In Act One when Lady Macbeth starts insulting Macbeth to manipulate him so he will be more likely to kill the King, she insults Macbeth's manhood. She accuses him of being a coward:

Art thou afeard / To be the same in thine own act and valour / As thou art in desire? Wouldst thou have that / Which thou esteem'st the ornament of life, / And live a coward in thine own esteem...  (I.vii.39-43)

Basically she asking him if he isn't ambitious enough to go after what he wants: he wants to be the king ("the ornament of life" or the crown), but is he really a coward?

Then she gets the reaction she wants. Macbeth's anger is apparent as he defends his bravery:

I dare do all that may become a man; / Who dares do more is none. (I.vii.46-47)

Here he says whatever it take to be a "real man," I have it; there is no one better at it than me.

This message is echoed again when Macbeth confronts the murders. Macbeth gathers the men, essentially at a second meeting. At the previous meeting, Macbeth lied to them and told them that Banquo was the one responsible for their lot in life: they have been unable to move forward and be more successful in providing for their families, etc., because of Banquo. He recaps this now to remind them. They remember his words. Then he asks them if they are going to allow Banquo to go free, unpunished. Will they be "holy" enough to forgive him after Macbeth has shown them that:

[Banquo's] heavy hand hath bowed you to the grave And beggared yours forever. (III.i.89-90)

One responds:

We are men, my liege. (III.i.90)

Here Macbeth also goes after their manhood:

Ay, in the catalogue ye go for men,
As hounds and greyhounds, mongrels, spaniels, curs,
Shoughs, waterrugs, and demi-wolves are clept
All by the name of dogs. The valued file
Distinguishes the swift, the slow, the subtle,
The housekeeper, the hunter, every one
According to the gift which bounteous nature
Hath in him closed, whereby he does receive
Particular addition, from the bill
That writes them all alike; and so of men.
Now if you have a station in the file,
Not i’ the worst rank of manhood, say it... (III.i.91-102)
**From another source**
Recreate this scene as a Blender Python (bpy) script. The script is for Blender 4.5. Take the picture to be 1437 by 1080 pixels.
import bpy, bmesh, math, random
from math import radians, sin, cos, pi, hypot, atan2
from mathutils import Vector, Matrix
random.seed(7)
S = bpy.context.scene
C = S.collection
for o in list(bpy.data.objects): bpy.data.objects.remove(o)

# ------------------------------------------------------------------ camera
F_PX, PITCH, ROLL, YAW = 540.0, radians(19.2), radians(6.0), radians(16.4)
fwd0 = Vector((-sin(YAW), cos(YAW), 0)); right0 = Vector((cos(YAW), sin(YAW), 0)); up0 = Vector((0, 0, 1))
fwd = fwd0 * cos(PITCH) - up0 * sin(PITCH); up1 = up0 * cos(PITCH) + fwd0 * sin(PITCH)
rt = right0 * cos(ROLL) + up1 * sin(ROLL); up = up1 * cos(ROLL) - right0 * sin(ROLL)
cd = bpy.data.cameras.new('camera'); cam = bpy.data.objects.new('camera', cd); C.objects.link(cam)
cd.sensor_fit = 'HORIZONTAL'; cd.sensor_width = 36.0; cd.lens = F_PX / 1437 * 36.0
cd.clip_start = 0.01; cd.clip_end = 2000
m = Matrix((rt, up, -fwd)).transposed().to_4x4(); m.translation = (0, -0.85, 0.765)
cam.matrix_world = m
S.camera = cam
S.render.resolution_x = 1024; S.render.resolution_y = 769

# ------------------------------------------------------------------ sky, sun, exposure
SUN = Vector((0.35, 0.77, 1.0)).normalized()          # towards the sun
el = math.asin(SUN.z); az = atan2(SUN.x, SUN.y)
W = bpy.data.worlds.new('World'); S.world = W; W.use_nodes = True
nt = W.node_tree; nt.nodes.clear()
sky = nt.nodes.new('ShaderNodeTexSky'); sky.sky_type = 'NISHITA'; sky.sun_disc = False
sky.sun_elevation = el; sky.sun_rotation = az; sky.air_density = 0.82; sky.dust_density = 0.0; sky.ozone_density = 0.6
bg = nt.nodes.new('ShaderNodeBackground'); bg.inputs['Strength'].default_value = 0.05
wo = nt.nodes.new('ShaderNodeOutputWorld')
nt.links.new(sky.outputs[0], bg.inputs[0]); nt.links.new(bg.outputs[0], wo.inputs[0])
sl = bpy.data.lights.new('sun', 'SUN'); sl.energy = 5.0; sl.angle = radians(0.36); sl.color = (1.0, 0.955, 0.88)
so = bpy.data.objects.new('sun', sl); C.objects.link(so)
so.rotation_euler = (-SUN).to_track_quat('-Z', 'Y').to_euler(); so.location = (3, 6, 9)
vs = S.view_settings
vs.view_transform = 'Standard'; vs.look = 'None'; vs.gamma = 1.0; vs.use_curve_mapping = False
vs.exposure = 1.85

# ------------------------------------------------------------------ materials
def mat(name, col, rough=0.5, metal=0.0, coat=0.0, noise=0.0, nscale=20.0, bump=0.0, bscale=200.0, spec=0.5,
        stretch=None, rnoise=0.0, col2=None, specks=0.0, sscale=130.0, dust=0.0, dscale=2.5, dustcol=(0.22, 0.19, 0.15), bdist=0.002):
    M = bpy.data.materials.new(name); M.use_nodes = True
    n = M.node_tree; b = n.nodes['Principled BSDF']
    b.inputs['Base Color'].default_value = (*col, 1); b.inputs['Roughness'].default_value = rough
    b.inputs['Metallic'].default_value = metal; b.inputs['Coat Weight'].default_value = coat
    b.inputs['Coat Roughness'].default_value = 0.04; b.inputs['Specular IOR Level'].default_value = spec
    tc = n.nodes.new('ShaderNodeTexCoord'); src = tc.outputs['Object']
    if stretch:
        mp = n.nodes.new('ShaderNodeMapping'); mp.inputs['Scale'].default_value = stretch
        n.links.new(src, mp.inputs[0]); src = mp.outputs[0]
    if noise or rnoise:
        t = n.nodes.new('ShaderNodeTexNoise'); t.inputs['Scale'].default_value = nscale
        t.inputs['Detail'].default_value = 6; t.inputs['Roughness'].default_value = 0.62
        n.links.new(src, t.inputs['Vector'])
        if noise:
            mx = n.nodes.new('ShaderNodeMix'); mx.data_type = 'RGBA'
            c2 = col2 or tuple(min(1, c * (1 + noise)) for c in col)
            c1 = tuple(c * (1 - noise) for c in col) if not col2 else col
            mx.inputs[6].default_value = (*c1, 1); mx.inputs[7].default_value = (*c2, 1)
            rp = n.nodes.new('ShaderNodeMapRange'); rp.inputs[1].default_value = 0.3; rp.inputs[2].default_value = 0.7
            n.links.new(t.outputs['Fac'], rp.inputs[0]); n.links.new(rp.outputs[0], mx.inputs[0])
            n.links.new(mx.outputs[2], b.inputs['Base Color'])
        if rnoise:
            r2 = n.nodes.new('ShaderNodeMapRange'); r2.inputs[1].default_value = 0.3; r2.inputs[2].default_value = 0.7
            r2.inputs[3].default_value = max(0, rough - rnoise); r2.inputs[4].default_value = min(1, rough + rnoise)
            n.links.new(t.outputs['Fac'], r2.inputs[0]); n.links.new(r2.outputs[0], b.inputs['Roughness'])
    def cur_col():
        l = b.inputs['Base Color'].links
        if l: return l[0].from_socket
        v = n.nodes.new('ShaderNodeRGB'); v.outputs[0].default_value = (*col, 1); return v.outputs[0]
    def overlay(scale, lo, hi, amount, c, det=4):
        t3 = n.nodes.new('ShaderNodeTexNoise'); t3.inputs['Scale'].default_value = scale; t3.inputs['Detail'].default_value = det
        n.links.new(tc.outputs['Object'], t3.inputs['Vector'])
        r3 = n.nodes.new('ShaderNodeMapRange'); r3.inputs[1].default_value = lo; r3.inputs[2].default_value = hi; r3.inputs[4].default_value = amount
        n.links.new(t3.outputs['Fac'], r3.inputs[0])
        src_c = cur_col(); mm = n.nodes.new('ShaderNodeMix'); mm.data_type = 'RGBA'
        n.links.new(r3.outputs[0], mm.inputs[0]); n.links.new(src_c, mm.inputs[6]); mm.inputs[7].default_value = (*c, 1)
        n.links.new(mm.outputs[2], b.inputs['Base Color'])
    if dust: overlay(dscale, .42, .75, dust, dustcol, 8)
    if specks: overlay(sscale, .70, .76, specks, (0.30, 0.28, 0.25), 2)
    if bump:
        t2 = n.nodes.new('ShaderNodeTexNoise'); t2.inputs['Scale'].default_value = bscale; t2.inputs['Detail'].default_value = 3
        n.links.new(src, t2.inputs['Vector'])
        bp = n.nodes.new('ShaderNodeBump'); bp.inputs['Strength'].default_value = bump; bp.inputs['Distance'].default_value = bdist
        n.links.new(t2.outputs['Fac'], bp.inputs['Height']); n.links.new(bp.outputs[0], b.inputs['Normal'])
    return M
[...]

Macbeth responds to the murderer's response of "we are men," with an extended metaphor that compares men to dogs. He is inferring that they may say they are men, but are they real men or mongrels? He says that like dogs, there are purebreds and there are mutts, though each is called a dog. A dog of value has a natural gift: one might be swift, while another dog might be a hunter. However the dog's gift raises him above the mutt. So Macbeth tells the men if they are not the lowest form of men (like mutts), he has something for them to do—to prove it.

He also promises that when they carry out his business, he will be indebted to them. They both agree.

This method of appealing to a man's sense of power and prowess is something Lady Macbeth does to Macbeth. It is also effective when Macbeth convinces the murderers to fall in with his plan, if they be men; and whereas life has beaten them down with ill-fortune, it has not taken away their sense of manliness; if anything, it has sharpened it by the way life has taken so much control away from them in terms of living a decent life and caring for their families.